Sen. Josh Hawley (R., Mo.) in Washington, D.C., January 3, 2019. (Aaron P. Bernstein/REUTERS)

Senator Josh Hawley (R., Mo.) sent a letter Tuesday to attorney general William Barr and education secretary Betsy DeVos asking that their respective agencies work to cut off federal funding to Yale Law School if it continues discriminating against students who join certain Christian organizations.

Hawley, a Yale Law School alumnus, writes in the letter that his alma mater’s newly-adopted policy of refusing to provide loan repayments and stipends to students who choose to work for certain religious organizations constitutes religious discrimination.

“I request that your Department protect the rights of these students by monitoring closely the changes Yale is making to its policy and by taking all appropriate legal action to strip Yale of federal funding should it—as an institution that is supposed to be neutral about religion—target religious students for special disfavor,” Hawley wrote.
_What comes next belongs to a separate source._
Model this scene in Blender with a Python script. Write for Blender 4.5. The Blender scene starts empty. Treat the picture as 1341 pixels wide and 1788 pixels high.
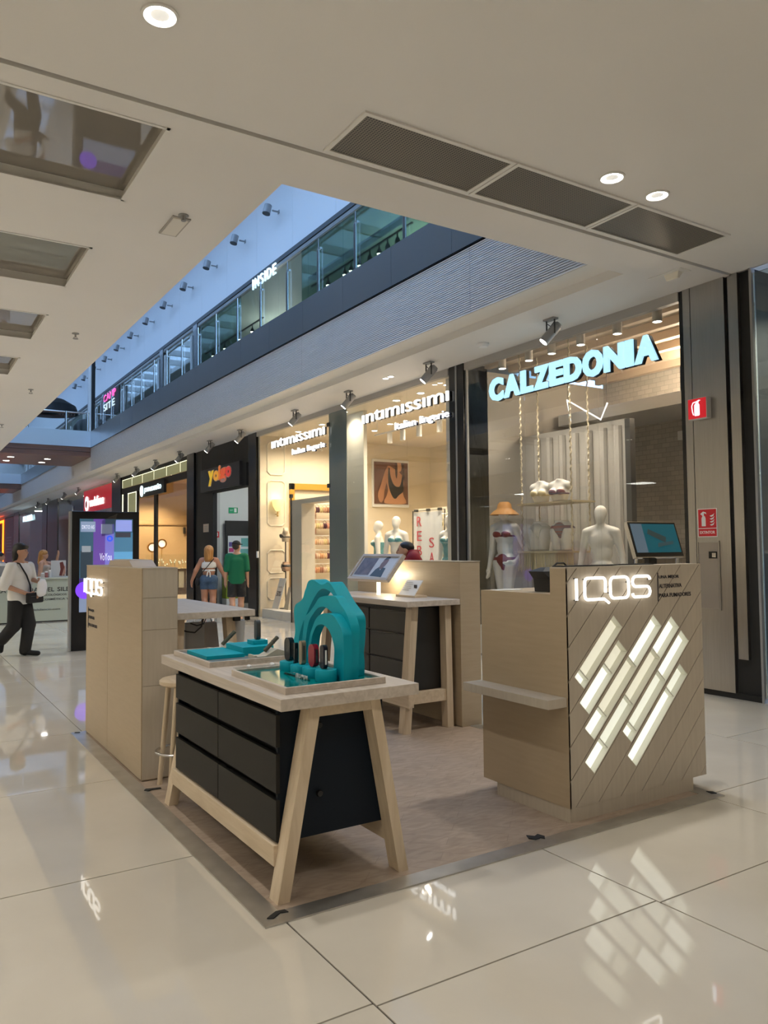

After receiving complaints from Yale’s LGBTQ group about the presence of Alliance Defending Freedom on campus, Yale announced last week that students who work for the conservative, Christian non-profit over the summer will not be eligible to receive stipends like their classmates.

Non-discrimination “based on sexual orientation and gender identity and expression is a key component of the Law School’s nondiscrimination policy,” wrote Dean Heather Gerken in a statement announcing the policy.

Yale, in response to overwhelming public pressure from Hawley and other Republican lawmakers, announced last week that they would amend their non-discrimination policy to include a religious exemption. But Hawley dismisses this as policy change as insufficient to protect Christian students, given the administration’s penchant for caving to the demands of student activists.

“Given this background, there is a real risk that whatever definition of “religious organization” Yale promulgates will be unreasonably narrow, giving the false impression that Yale is protecting religious students while it is in reality capitulating to the demands of student protesters who want to target certain religious classmates for special disfavor,” Hawley wrote.